Interessant ist aber ein anderes Ergebnis: Scheinasylant oder ähnliche Begriffe, die die Debatte vor zehn oder 15 Jahren beherrschten, sind quasi ausgestorben. Und wer vor 20 Jahren über Türken sprach, greift heute wie selbstverständlich zum Begriff der Muslime.

Die Begriffe sind einer unheilvollen Mode unterworfen; wer gestern noch nur „zum Schein“ Asylant gewesen sein soll, ist zwar heute hier und geht nicht mehr, „verweigert aber die Integration“. Ganz davon abgesehen, dass es nur recht wenige gibt, die sich wissentlich und absichtsvoll „der Integration verweigern“, kreiert der Begriff eine neue angebliche Gruppe, die auszugrenzen ist.

Mit welchem Ergebnis?

Zum Beispiel mit dem Ergebnis, dass der Zentralrat der Muslime – eine verhältnismäßig unbedeutende muslimische Interessensvertretung – heute wie selbstverständlich von Medien zum Integrationsgipfel interviewt wird: und natürlich Quoten von Migranten für den öffentlichen Dienst fordert, freilich nachdem er auf die angebliche Diskriminierung von Migranten hingewiesen hat.

Immerhin: Der Integrationsgipfel richtet den Blick wieder auf die wahren Ursachen und Kriterien einer gelingenden Integrationsgesellschaft – weg von den Identitätsdebatten hin zu den „hard facts“ der Sozial- und Bildungsdebatten. Identität wächst und gedeiht auf diesen Debatten, aber nicht andersherum.  

Die Identität ist also mittlerweile religiös überlagert – und das haben wir auch den Sarrazins und anderen zu „verdanken“.

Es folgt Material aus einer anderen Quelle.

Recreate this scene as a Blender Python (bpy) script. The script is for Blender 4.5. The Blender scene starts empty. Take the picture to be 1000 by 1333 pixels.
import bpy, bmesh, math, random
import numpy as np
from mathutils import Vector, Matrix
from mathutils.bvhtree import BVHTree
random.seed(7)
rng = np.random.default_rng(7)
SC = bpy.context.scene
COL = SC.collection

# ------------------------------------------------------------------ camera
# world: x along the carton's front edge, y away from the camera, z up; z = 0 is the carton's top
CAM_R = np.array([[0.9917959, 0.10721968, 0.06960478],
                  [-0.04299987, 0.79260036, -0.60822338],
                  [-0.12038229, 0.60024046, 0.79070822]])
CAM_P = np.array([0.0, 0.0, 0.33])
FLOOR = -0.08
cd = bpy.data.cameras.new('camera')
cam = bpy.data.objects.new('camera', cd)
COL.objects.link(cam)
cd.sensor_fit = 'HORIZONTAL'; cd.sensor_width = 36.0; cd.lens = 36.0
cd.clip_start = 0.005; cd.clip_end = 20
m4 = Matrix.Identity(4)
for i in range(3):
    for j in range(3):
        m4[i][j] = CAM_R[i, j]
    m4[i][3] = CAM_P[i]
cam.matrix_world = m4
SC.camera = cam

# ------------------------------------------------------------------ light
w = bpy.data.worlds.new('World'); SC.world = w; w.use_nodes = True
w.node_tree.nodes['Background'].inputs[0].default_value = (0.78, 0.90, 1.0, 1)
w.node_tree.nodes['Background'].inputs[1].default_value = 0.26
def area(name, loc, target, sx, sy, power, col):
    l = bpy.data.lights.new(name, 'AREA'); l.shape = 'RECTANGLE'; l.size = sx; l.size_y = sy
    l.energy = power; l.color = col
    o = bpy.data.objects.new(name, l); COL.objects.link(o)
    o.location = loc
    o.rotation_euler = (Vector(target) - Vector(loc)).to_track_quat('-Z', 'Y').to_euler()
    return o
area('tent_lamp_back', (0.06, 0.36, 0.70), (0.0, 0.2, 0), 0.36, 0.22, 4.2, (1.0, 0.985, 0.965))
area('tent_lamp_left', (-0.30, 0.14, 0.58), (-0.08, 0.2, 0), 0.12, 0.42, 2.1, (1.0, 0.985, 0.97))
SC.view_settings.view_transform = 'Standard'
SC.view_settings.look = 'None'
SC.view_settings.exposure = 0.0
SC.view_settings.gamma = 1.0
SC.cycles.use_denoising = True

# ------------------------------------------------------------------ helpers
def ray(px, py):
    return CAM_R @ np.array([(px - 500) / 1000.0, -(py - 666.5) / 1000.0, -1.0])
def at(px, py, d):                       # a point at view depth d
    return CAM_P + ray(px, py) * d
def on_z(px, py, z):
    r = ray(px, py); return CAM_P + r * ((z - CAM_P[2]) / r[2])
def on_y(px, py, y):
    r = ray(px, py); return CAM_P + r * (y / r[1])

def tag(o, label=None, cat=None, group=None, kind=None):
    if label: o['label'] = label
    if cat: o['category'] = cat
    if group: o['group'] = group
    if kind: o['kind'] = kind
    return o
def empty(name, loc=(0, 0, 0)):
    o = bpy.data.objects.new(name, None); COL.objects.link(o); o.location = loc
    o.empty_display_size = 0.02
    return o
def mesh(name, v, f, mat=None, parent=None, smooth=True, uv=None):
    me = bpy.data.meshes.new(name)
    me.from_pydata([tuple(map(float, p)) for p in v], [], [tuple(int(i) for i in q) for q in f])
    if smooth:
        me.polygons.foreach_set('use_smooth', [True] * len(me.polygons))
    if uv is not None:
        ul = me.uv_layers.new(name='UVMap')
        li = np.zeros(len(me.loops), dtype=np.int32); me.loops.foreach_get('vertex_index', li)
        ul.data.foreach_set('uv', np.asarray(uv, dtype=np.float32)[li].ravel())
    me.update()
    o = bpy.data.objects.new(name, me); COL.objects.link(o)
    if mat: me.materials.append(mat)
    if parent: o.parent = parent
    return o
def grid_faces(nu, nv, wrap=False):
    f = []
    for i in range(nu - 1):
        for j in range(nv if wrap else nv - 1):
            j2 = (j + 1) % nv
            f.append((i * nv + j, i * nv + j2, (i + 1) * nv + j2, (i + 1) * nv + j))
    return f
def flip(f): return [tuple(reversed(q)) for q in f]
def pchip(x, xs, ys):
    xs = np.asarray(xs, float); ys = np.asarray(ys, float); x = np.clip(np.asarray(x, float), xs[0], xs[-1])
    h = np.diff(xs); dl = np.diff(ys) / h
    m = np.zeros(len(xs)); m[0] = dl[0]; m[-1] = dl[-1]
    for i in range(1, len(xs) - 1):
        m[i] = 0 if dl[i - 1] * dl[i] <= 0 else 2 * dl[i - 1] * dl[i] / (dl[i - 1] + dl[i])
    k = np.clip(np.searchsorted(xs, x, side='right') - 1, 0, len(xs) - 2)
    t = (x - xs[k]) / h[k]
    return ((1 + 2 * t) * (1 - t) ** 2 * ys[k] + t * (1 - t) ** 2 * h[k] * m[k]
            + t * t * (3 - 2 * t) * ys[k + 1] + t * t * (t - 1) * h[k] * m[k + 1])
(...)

Übrigens: Selbst zu Themen, die nur indirekt etwas mit Wirtschaft zu tun haben, sitzen Trigema-Chef Wolfgang Grupp, Hans-Olaf Henkel oder Hans-Werner Sinn bei „Anne Will“ oder „Maischberger“. Warum sitzt aber fast nie ein Migrationsforscher im Studio, wenn es um Integration geht? Manchmal sitzt ein Orientalist mit am Tisch, der naturgemäß wenig zu Integrationsthemen sagen kann, die deutsche Kieze und Viertel betreffen. Wo sind die Stadtforscher und Migrationstheoretiker? Plasberg und Co sollten sich hier ruhig mal umschauen: Es gibt sie, und der ein oder die andere hätte sicherlich etwas Vernünftiges beizusteuern.